The lives of others

Jerry Pinto’s translation of the first Dalit autobiography in Marathi is gut-wrenching.

October 24, 2015 04:05 pm | Updated 06:41 pm IST

Baluta;  Daya Pawar, trs Jerry Pinto, Speaking Tiger, Rs.350.

Baluta; Daya Pawar, trs Jerry Pinto, Speaking Tiger, Rs.350.

That it should have taken three-and-a-half decades for Baluta , the first Dalit autobiography in Marathi, to be made available in English, is ironical.  It was in Marathi that modern Dalit literature first appeared and many of these texts have been translated into English . When Baluta was published in 1978, it shocked its upper caste readers. Its translation comes seven years after that of the first memoir, also in Marathi, by a Dalit woman, Baby Kamble’s Jina Amucha ( The Prisons We Broke ). If Kamble’s narrative horrified readers with its graphic account of the community’s sub-human existence in the rural interiors, then Daya Pawar’s account swings between rural Maharwada and the urban squalor of Kawakhana in Mumbai. Both may be seen as acts of protest in a society where writing itself was considered the domain of the privileged castes.

Jerry Pinto’s translation makes the wait for Baluta worthwhile. The gut-wrenching, candid personal narrative is sensitively interpreted for the contemporary English reader. No mean feat. A preface by Shanta Gokhale and a detailed note by Pinto accompany the text, which begins with the author addressing his alter ego. “He compares himself to Jarasandha, the man whom Pandava Bhima tore into two in a brutal wrestling match. Pawar feels split between the city and village, between the world of books and the world of reality…” says Pinto, in his introduction.

The book derives its title from the share received by the Mahar, from the village produce, in return for various duties. As Pawar seeks his place in educated society, reticently claiming his share of respectability, he learns that education alone will not suffice, nor can he erase his past. He leads us through the squalid gullies of his early childhood in Kawakhana — an area wedged between Mumbai’s Chor Bazaar and the red light district of Kamathipura — presenting a world of scavenging women, alcoholic men, and his early introduction to deprivation, sex and death. There, while well-heeled Jews play billiards at the neighbouring club, he scavenges for little joys — swinging from a horse-drawn Victoria to play Tarzan. As the privileged reader is drawn into this alien world, Pinto’s footnotes prove invaluable, providing the cultural context.

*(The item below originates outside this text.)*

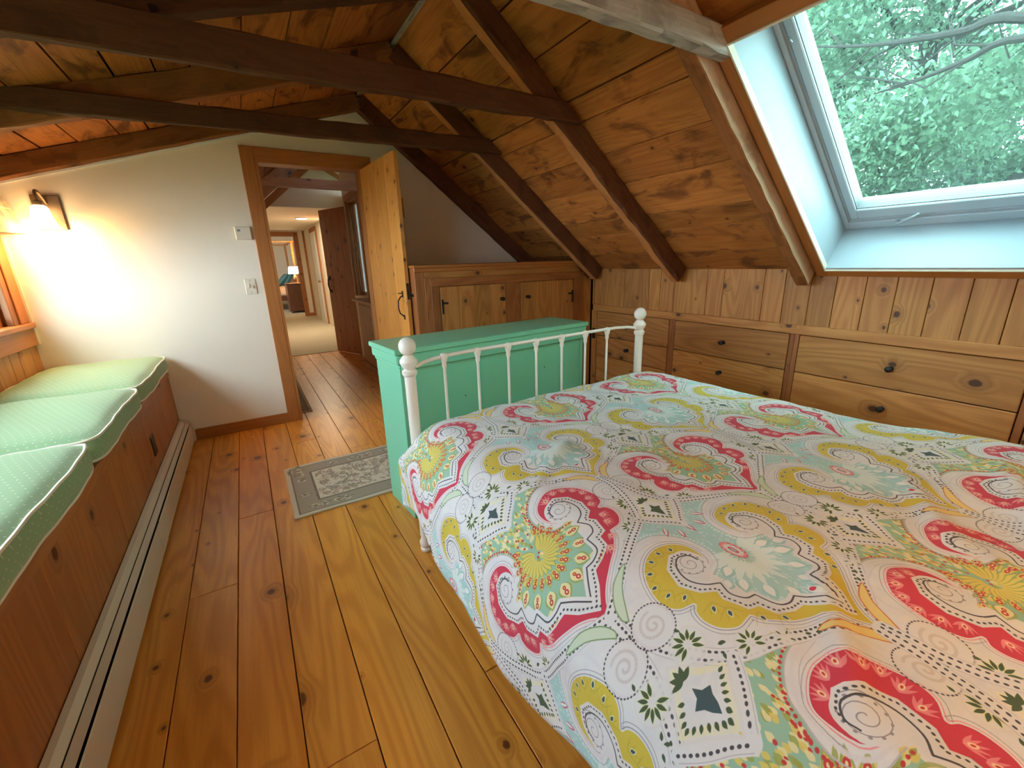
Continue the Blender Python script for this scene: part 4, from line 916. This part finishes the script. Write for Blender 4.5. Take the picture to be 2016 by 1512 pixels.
# hall window and the cupboard below it
w3 = build('window_3', MB().box(HX1-.02,HX1,5.505,5.58,.875,2.15).box(HX1-.02,HX1,6.22,6.295,.875,2.15).box(HX1-.02,HX1,5.58,6.22,2.08,2.15), 'trim', kind='structure', grain=(0,0,1))
sh_ = build('sash', MB().box(HX1+.065,HX1+.095,5.595,5.63,.89,2.065).box(HX1+.065,HX1+.095,6.17,6.205,.89,2.065).box(HX1+.065,HX1+.095,5.63,6.17,.89,.93).box(HX1+.065,HX1+.095,5.63,6.17,2.03,2.065), 'trim', w3, grain=(0,0,1))
build('jamb', MB().box(HX1,HX1+.15,6.205,6.22,.875,2.08).box(HX1,HX1+.15,5.58,5.595,.875,2.08).box(HX1,HX1+.15,5.595,6.205,2.065,2.08).box(HX1,HX1+.15,5.595,6.205,.875,.89), 'trim', w3, grain=(0,0,1))
build('stop', MB().box(HX1+.045,HX1+.065,6.19,6.205,.89,2.065).box(HX1+.018,HX1+.026,6.195,6.205,.89,2.065), 'honey', w3, grain=(0,0,1))
build('pane', MB().box(HX1+.078,HX1+.082,5.63,6.17,.925,2.035), 'glass2', sh_)
build('added_sheer', MB().box(HX1+.100,HX1+.102,5.595,6.205,.89,2.065), 'sheer', w3)  # translucent sheet added behind the pane so the hall window looks bright
build('lock', MB().box(HX1+.050,HX1+.065,6.175,6.195,1.46,1.52), 'bronze', w3)
hcab = thing('hall_cupboard', 'low brown wooden cupboard under the hall window, seen through the doorway', 'cupboard', (1.25, 5.2, 0))
build('body', MB().box(1.205, HX1-.002, 4.62, 5.74, .0, .835), 'door_dark', hcab, grain=(0,0,1), bevel=.003)
build('top', MB().box(1.150, HX1-.002, 4.58, 5.84, .838, .868), 'trim', hcab, grain=(0,1,0), bevel=.006)
build('plinth', MB().box(1.190, 1.205, 4.62, 5.74, 0, .07), 'door_dark', hcab, grain=(0,1,0))
build('panel', MB().box(1.198, 1.205, 4.66, 5.70, .10, .80), 'door_dark', hcab, grain=(0,0,1), bevel=.003)
# ceiling lamp in the corridor
cl = thing('ceiling_light', 'small round white ceiling light in the hall beyond the doorway', 'ceiling light', (1.13, 9.3, 2.16))
build('trim_ring', MB().lathe([(.11,0),(.115,-.008),(.10,-.016),(.09,-.016)], (1.13,9.3,2.16), (0,0,1), 24), 'white', cl, smooth=True)
M['hall_glow'] = emit('hall_lamp_lens', (1.0,.86,.66), 12.0)
build('lens', MB().lathe([(.092,-.012),(.092,-.018),(.06,-.026),(.01,-.028)], (1.13,9.3,2.16), (0,0,1), 24), 'hall_glow', cl, smooth=True)
hl = bpy.data.lights.new('hall_bulb', 'AREA'); hl.shape = 'DISK'; hl.size = .16; hl.energy = 16; hl.color = (1,.80,.55); ho = bpy.data.objects.new('hall_bulb', hl); C.objects.link(ho); ho.parent = cl; ho.location = (0,0,-.034)
# ---- far bedroom
build('wall_bedroom', MB().box(-1.6,-1.5,12.7,17.6,-.05,2.6).box(1.72,1.80,12.72,17.6,-.05,2.6).box(-1.6,1.8,17.5,17.6,-.05,2.6), 'wall', kind='structure')
build('ceiling_bedroom', MB().box(-1.6,3.0,12.7,17.6,2.55,2.6), 'wall', kind='structure')
ns = thing('bedside_chest', 'dark wooden bedside chest under the lamp in the far bedroom', 'chest of drawers', (1.35, 14.1, 0))
build('body', MB().box(1.02, 1.66, 13.75, 14.45, .06, .805), 'dark_wood', ns, grain=(0,0,1), bevel=.004)
build('top', MB().box(1.00, 1.68, 13.73, 14.47, .805, .83), 'dark_wood', ns, grain=(1,0,0), bevel=.004)
for x, y in ((1.04,13.77),(1.60,13.77),(1.04,14.38),(1.60,14.38)): build('leg', MB().box(x, x+.05, y, y+.05, 0, .06), 'dark_wood', ns)
lp = thing('table_lamp', 'lit lamp with a white shade in the far bedroom', 'lamp', (1.30, 14.15, .83))
build('base', MB().lathe([(.08,0),(.08,.015),(.03,.03),(.05,.09),(.055,.15),(.02,.22),(.012,.30)], (1.30,14.15,.83), (0,0,1), 18), 'bronze', lp, smooth=True)
M['lamp_shade'] = emit('glowing_lamp_shade', (1.0,.84,.60), 3.0)
build('lamp_shade', MB().lathe([(.16,.26),(.13,.46),(.126,.46),(.156,.26)], (1.30,14.15,.83), (0,0,1), 22), 'lamp_shade', lp, smooth=True)
point_light('bedside_bulb', (1.30,14.15,1.22), 30, .05, (1,.70,.38), lp)
bb = thing('canopy_bed', 'honey wood canopy bed in the far bedroom, seen through two doorways', 'bed', (.6, 15.6, 0))
for x, y in ((1.40,14.75),(-.3,14.75),(1.40,16.9),(-.3,16.9)): build('post', MB().box(x-.03, x+.03, y-.03, y+.03, 0, 2.03), 'honey', bb, grain=(0,0,1), bevel=.006)
for a, b in (((-.36,14.73),(1.50,14.77)),((-.36,16.88),(1.50,16.92)),((1.38,14.6),(1.42,17.0)),((-.32,14.6),(-.28,17.0))): build('canopy_rail', MB().box(a[0], b[0], a[1], b[1], 1.985, 2.02), 'honey', bb, grain=(1,0,0))
build('headboard', MB().box(1.34, 1.38, 14.78, 16.88, .40, 1.15), 'honey', bb, grain=(0,1,0), bevel=.01)
build('mattress', MB().box(-.28, 1.34, 14.80, 16.86, .42, .74), 'peach', bb, bevel=.06)
build('side_rail', MB().box(-.28, 1.38, 14.76, 14.80, .30, .44), 'dark_wood', bb, grain=(1,0,0))
for k, (x, z, an) in enumerate(((1.18,.93,.6),(1.02,.90,.75))):
    q = MB(); vs = []; n1 = 12
    for top in (1,-1):
        for j in range(n1+1):
            for i in range(n1+1):
                u, v = 2*i/n1-1, 2*j/n1-1; h = .075*max(0, (1-u**4)*(1-v**4))**.5*top; vs.append((x+.24*u*math.sin(an)-h*math.cos(an), 15.05+.30*v, z+.24*u*math.cos(an)+h*math.sin(an)))
    for tp in (0, 1): q.add(vs[tp*169:(tp+1)*169], [(j*13+i, j*13+i+1, (j+1)*13+i+1, (j+1)*13+i) for j in range(12) for i in range(12)])
    tag(build('pillow', q, 'teal', smooth=True), ('dark teal pillow leaning nearest the lamp on the far bed', 'dark teal pillow lying in front of the other on the far bed')[k], 'pillow')
pf = thing('picture_frame', 'small dark framed picture on the far bedroom wall', 'picture', (.95, 17.49, 1.6))
build('frame', MB().box(.80,1.06,17.47,17.495,1.34,1.37).box(.80,1.06,17.47,17.495,1.80,1.83).box(.80,.83,17.47,17.495,1.37,1.80).box(1.03,1.06,17.47,17.495,1.37,1.80), 'black', pf)
build('print', MB().box(.83,1.03,17.48,17.49,1.37,1.80), 'honey', pf)
# ------------------------------------------------------------------ lamps behind the camera: a twin of the gable sconce at the bed head
sconce(1.02, YB, 1, 'bronze wall sconce with lit glass shade over the bed head', 5.0)
# ------------------------------------------------------------------ outdoors
build('ground_outside', MB().box(-30, 34, -30, 34, -3.3, -3.2), 'ground', kind='structure')
def tree(name, loc, h, rad, n, seed, label, mt, lsz, trunk_r, low=.25, group='trees outside the skylight', prof=None, nb=34):
    r = np.random.default_rng(seed); pr = random.Random(seed); L = Vector(loc); t = thing(name, label, 'tree', loc, group=group)
    build('trunk', MB().tube([L+V3(pr.uniform(-.1,.1)*k, pr.uniform(-.1,.1)*k, h*.92*k/5) for k in range(6)], [trunk_r*(1-.15*k) for k in range(6)], 10), 'bark', t, smooth=True)
    cen = []
    for k in range(nb):
        z = h*(low+(1-low)*pr.random()**.8); q = pr.uniform(0, 6.28); rr = (prof(z+loc[2]) if prof else rad*(1.05-.75*((z/h-low)/(1-low))**1.5))*pr.uniform(.6,1)
        p0 = L+V3(0,0,z*.85); p1 = L+V3(rr*math.cos(q), rr*math.sin(q), z); md = p0.lerp(p1,.5)+V3(0,0,.18)
        build('branch', MB().tube([p0, md, p1], [.030,.018,.006], 6), 'bark', t, smooth=True)
        cen += [(p0.lerp(p1, f)+V3(0,0,.15*math.sin(3.14*f)), .30+.42*rad/2.2*pr.random()) for f in (.35,.6,.8,.95,1.05)]
    c = np.array([tuple(a) for a, b in cen]); s = np.array([b for a, b in cen]); k = r.integers(0, len(cen), n)
    p = c[k]+np.clip(r.normal(0, .5, (n, 3)), -1.1, 1.1)*s[k][:, None]*np.array([1, 1, .55])
    a = r.normal(0, 1, (n, 3))+np.array([0, 0, -.35]); a /= np.linalg.norm(a, axis=1)[:, None]; b = np.cross(a, r.normal(0, 1, (n, 3))); b /= np.linalg.norm(b, axis=1)[:, None]
    l = lsz*r.uniform(.7, 1.4, (n, 1)); w = l*.26
    P = np.stack([p, p+a*l*.5+b*w, p+a*l, p+a*l*.5-b*w], 1)-np.array(loc)
    me = bpy.data.meshes.new('foliage'); me.vertices.add(n*4); me.loops.add(n*4); me.polygons.add(n)
    me.vertices.foreach_set('co', P.astype(np.float32).ravel()); me.loops.foreach_set('vertex_index', np.arange(n*4, dtype=np.int32)); me.polygons.foreach_set('loop_start', np.arange(0, n*4, 4, dtype=np.int32)); me.polygons.foreach_set('loop_total', np.full(n, 4, dtype=np.int32))
    me.update(); me.validate(); me.materials.append(M[mt]); o = bpy.data.objects.new('foliage', me); C.objects.link(o); o.parent = t; o['kind'] = 'stuff'
    return t
def wide(z): return 1.9 if z < 2.2 else 1.9+(z-2.2)*1.15 if z < 5.2 else 5.3-.25*(z-5.2)  # crown widened above the roof to cut the sky light entering the skylight
big = tree('leafy_tree', (7.9, 2.5, -3.2), 13.5, 2.2, 420000, 1, 'spreading pale green tree filling the skylight view, crown over the roof added to block sky light', 'leaf', .062, .17, prof=wide, nb=130)
tree('leafy_tree', (15.0, -1.0, -3.2), 12.5, 1.8, 60000, 4, 'tall pale leafy tree behind the spreading one, toward the skylight frame', 'leaf', .10, .14)
tree('leafy_tree', (15.0, 3.3, -3.2), 12.5, 1.8, 60000, 5, 'deep green leafy tree seen through the middle of the spreading one', 'leaf2', .10, .14)
tree('leafy_tree', (15.0, 7.6, -3.2), 12.5, 1.8, 60000, 6, 'tall leafy tree behind the lower corner of the skylight glass', 'leaf2', .10, .14)
for P, R in (([(7.9,2.5,1.2),(6.2,.5,2.60),(5.0,1.141,2.823),(5.0,1.446,2.866),(5.0,1.753,2.922),(5.0,2.112,3.011),(5.0,2.539,3.158)], .050), ([(7.9,2.5,.9),(6.0,.6,2.60),(5.0,1.114,2.693),(5.0,1.405,2.654),(5.0,1.696,2.611),(5.0,1.969,2.599)], .040)):
    Q = smooth(P, 5); build('branch', MB().tube([Vector(p) for p in Q], [R*(1-.86*i/(len(Q)-1)) for i in range(len(Q))], 8), 'bark', big, smooth=True)
    for k in range(9, len(Q)-2, 3):
        a = Vector(Q[k]); build('branch', MB().tube([a, a+V3(rng.uniform(-.1,.1), rng.uniform(.1,.3), rng.uniform(-.22,.22)), a+V3(rng.uniform(-.2,.2), rng.uniform(.3,.6), rng.uniform(-.4,.4))], [.010,.007,.003], 5), 'bark', big)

The death of Pawar’s alcoholic father prompts a return to their village, Dhamangaon, where he struggles to focus on his education even as discrimination runs deep. Relegated to the village periphery, the Mahars fight hunger with rotting carcasses of cattle and wait for grazing livestock to fall off cliffs so that they can taste fresh meat. Exploited by Maratha landowners and thieving Brahmin clerks, they develop, in retaliation, the lethal ‘Soma Mahar’, a poisonous potion used to kill the livestock of the upper castes. Like many Dalit writers, Pawar refers to the Mahar existence as animal-like, but it is not without music and entertainers like the Raiwands and Tamasgirs. And while others dull their pain with alcohol, he escapes into the world of books, telling us that he is “already intoxicated with life”.

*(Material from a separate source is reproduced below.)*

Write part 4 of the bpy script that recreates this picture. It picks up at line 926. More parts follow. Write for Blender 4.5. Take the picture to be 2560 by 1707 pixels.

The desire for education and a fair-skinned bride is fuelled equally by his need to belong and to lift himself out of the misery of tin huts and slums. He is both human and vulnerable, whether lacking in courage when made to dine on the floor by upper caste schoolmates or in his brief tryst with the young Salma. The tone of the memoir is introspective and the act of writing cathartic, with candid admissions of his shortcomings, confessions of guilt (at abandoning his first wife and their daughter) and his disillusionment with the Dalit movement. The reader, if at first a voyeur, is drawn intimately into this monologue and quickly made a confidante.

If writers like Baby Kamble and Urmila Pawar identify themselves not just as Mahars but as Mahar women, occupying the lowermost rung in an oppressive system, then Daya Pawar does not spare the men either. Often, as with the failure of his first marriage, he lays the blame squarely on himself. Women — his mother, grandmother and grandaunt, Taibai — although victims of circumstances, emerge stronger. Taibai, dedicated to Khandoba as a child, somewhat like the devadasi, chooses to walk away from the profession.

Pawar’s story weaves in multiple narratives of his people. At a time when Dalit literature is finding an international platform and drawing comparisons with African-American writing, memoirs such as Baluta become increasingly relevant in a society that remains unfairly divided along numerous lines.

Baluta; Daya Pawar, trs Jerry Pinto, Speaking Tiger, Rs.350.